Sin duda, esto plantea un problema serio de legitimidad y una importante dificultad a la construcción de la unidad política europea. El desinterés que denuncian esas tasas de abstención obstaculiza el fortalecimiento del Parlamento Europeo, lo que a su vez difumina el interés de los ciudadanos por la institución. Las expectativas depositadas inicialmente en ella no se han visto satisfechas ni siquiera por el hecho, para muchos ciudadanos poco visible, de que su peso haya aumentado sensiblemente. Difícilmente se romperá ese círculo vicioso mientras el Parlamento Europeo siga siendo elegido en el marco territorial de cada Estado y careciendo, por tanto, de una base popular propia; mientras no cuente con un sistema específico de partidos que se diferencien entre sí tanto por sus programas como por sus proyectos respecto de la construcción política europea; mientras no disponga de las competencias legislativas, presupuestarias y de control de un Parlamento moderno y la vida del Gobierno europeo no dependa de él. Y mientras, en una palabra, no haya verdadera competición entre formaciones políticas distintas ni en el plano electoral ni en el parlamentario.
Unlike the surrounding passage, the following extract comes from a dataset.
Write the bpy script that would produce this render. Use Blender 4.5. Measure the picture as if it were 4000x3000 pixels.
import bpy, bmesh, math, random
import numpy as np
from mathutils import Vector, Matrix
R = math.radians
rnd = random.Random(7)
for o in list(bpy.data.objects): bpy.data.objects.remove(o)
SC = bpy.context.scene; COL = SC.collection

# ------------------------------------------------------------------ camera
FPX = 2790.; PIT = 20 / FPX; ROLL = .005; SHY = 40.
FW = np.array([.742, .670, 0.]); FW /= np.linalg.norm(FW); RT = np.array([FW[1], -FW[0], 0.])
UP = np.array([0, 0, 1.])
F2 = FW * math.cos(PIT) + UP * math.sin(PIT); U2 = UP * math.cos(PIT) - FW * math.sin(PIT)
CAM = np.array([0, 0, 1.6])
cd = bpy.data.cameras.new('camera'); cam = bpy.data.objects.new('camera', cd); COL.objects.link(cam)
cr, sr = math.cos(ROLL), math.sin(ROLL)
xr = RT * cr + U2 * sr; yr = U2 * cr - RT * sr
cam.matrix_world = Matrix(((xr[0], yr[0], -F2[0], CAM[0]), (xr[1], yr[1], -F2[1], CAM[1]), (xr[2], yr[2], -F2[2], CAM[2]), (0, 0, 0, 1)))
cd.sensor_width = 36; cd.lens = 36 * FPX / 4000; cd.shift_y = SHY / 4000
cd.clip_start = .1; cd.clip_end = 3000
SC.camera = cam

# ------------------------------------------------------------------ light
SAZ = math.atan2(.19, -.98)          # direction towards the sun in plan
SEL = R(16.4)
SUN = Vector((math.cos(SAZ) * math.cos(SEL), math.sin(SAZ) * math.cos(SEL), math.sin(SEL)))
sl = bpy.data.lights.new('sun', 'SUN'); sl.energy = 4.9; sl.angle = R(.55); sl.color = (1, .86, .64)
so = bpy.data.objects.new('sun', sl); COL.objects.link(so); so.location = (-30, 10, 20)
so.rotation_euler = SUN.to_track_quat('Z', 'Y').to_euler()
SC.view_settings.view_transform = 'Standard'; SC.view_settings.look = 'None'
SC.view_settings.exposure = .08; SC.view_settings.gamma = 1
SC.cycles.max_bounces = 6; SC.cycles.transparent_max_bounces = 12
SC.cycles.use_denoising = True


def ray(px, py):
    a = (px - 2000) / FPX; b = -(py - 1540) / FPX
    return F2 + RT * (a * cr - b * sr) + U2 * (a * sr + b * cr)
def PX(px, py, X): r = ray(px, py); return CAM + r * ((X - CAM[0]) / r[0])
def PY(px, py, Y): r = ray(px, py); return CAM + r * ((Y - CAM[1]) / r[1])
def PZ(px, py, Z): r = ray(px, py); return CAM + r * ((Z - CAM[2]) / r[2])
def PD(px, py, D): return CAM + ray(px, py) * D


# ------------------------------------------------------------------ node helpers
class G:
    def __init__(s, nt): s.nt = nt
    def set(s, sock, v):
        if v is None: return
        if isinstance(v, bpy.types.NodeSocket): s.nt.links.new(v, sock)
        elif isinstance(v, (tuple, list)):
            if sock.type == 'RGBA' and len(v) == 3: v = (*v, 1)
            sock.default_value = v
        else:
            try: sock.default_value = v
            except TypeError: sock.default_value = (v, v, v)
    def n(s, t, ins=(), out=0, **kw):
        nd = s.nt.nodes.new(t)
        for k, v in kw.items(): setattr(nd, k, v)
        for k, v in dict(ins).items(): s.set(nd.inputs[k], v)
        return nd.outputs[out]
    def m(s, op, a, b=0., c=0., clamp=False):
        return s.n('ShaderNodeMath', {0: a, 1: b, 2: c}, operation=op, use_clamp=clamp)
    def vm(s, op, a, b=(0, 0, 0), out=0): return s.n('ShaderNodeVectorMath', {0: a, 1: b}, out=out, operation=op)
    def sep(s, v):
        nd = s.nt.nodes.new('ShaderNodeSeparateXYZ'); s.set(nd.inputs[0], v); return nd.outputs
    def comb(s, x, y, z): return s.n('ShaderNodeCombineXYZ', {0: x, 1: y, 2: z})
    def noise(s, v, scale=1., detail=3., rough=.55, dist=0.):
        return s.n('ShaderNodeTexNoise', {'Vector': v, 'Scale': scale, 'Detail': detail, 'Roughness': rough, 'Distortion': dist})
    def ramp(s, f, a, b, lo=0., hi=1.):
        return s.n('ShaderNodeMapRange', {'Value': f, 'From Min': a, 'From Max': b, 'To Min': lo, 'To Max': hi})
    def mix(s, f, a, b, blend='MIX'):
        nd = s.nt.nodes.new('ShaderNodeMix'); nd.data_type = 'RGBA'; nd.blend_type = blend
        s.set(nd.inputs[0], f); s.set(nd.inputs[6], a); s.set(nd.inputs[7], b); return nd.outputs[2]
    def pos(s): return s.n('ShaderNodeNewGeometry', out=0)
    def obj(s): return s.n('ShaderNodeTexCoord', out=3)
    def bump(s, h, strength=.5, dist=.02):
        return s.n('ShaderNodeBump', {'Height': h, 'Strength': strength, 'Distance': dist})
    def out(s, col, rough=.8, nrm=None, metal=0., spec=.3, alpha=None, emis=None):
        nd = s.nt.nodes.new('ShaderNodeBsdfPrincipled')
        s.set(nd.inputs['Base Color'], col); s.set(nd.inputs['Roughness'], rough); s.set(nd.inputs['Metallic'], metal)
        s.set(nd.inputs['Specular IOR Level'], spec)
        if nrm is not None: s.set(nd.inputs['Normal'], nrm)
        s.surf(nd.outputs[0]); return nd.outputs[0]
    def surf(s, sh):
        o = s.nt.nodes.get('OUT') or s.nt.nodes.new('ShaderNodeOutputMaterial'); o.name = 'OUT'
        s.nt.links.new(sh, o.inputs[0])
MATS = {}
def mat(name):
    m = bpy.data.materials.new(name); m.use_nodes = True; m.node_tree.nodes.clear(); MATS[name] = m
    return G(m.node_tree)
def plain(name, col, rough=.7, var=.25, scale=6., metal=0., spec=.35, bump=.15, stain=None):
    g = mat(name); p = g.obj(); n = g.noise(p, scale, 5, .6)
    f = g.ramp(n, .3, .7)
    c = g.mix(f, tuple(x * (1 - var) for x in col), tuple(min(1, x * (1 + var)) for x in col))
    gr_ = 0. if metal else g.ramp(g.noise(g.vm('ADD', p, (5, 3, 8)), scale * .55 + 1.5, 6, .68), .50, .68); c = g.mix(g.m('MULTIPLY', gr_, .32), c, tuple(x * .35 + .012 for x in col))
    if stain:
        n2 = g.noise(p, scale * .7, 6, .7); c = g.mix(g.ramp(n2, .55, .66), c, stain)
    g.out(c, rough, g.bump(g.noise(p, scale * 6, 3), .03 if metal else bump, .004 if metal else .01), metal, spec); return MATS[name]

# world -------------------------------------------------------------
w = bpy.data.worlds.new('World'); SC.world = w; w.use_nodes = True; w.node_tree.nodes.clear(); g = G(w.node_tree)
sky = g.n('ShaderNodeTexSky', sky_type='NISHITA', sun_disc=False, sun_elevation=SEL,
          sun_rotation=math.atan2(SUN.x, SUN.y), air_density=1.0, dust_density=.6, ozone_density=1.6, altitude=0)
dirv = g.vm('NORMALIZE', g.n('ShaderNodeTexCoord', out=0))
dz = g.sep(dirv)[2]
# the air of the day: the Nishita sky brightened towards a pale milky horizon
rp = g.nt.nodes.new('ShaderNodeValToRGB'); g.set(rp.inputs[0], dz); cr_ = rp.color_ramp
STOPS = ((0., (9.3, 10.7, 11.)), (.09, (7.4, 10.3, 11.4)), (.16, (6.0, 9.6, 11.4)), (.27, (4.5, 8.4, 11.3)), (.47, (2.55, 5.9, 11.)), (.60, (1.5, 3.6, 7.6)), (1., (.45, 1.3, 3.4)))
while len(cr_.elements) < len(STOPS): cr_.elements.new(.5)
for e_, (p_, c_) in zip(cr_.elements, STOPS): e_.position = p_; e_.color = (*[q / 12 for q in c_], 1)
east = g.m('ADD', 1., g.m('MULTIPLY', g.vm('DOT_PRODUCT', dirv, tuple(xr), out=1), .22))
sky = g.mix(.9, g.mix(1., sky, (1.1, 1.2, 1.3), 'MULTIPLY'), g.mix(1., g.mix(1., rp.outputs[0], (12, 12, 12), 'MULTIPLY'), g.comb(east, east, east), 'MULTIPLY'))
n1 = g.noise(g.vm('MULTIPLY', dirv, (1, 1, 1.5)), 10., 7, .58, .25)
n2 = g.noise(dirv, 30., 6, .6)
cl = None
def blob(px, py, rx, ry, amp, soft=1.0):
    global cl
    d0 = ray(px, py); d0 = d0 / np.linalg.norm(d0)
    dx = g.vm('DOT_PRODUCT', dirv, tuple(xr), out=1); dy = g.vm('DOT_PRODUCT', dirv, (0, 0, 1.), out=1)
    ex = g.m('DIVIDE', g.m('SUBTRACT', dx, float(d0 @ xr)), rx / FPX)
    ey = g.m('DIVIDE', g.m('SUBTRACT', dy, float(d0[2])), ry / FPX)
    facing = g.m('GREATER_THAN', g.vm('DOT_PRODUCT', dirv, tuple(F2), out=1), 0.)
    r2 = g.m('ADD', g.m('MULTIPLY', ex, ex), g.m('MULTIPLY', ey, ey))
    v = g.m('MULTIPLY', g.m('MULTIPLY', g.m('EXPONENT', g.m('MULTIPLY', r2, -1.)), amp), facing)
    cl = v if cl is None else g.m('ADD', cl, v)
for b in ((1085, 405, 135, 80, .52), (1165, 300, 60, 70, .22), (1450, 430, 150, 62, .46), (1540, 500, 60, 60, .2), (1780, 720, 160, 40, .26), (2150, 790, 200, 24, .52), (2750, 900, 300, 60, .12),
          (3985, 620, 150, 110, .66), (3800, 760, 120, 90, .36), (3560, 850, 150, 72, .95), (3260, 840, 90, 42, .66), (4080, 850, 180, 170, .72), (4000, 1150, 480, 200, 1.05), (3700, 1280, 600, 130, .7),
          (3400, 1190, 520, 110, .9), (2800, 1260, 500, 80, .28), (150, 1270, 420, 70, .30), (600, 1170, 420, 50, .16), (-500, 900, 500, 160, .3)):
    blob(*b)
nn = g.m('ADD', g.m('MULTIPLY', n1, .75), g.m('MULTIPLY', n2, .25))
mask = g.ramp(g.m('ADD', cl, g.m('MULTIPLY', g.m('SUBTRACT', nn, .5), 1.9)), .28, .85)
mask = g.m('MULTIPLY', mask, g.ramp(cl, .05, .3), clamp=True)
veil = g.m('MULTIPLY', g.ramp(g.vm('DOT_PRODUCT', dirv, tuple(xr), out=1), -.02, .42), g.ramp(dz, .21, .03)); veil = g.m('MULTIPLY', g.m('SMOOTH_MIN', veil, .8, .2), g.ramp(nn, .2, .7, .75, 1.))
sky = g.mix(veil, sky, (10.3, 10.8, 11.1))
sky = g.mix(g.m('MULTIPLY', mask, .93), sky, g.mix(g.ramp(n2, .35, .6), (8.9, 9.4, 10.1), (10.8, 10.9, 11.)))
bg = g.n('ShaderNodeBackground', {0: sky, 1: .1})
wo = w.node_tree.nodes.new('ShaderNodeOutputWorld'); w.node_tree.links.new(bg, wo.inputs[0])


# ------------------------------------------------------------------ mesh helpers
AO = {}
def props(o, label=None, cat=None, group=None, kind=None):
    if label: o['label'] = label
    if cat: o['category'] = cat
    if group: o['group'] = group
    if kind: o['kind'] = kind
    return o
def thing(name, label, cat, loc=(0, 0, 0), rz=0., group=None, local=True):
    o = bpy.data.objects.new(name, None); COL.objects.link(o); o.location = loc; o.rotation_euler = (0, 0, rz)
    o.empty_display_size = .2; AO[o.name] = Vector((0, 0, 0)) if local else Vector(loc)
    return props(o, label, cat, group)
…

Si, como es presumible, poco o nada de eso cambia esta vez, tras pasar la mayoría relativa a los populares, poco o nada cambiará en la indiferencia de los ciudadanos europeos por su Parlamento. La probabilidad de que la participación mejore depende de que el electorado conceda importancia al hecho de que ganen unos u otros y entienda que su voto puede inclinar la balanza de un lado o de otro. Entretanto, las elecciones europeas seguirán analizándose en clave interna.

Julián Santamaría es catedrático de Ciencia Política en la UCM.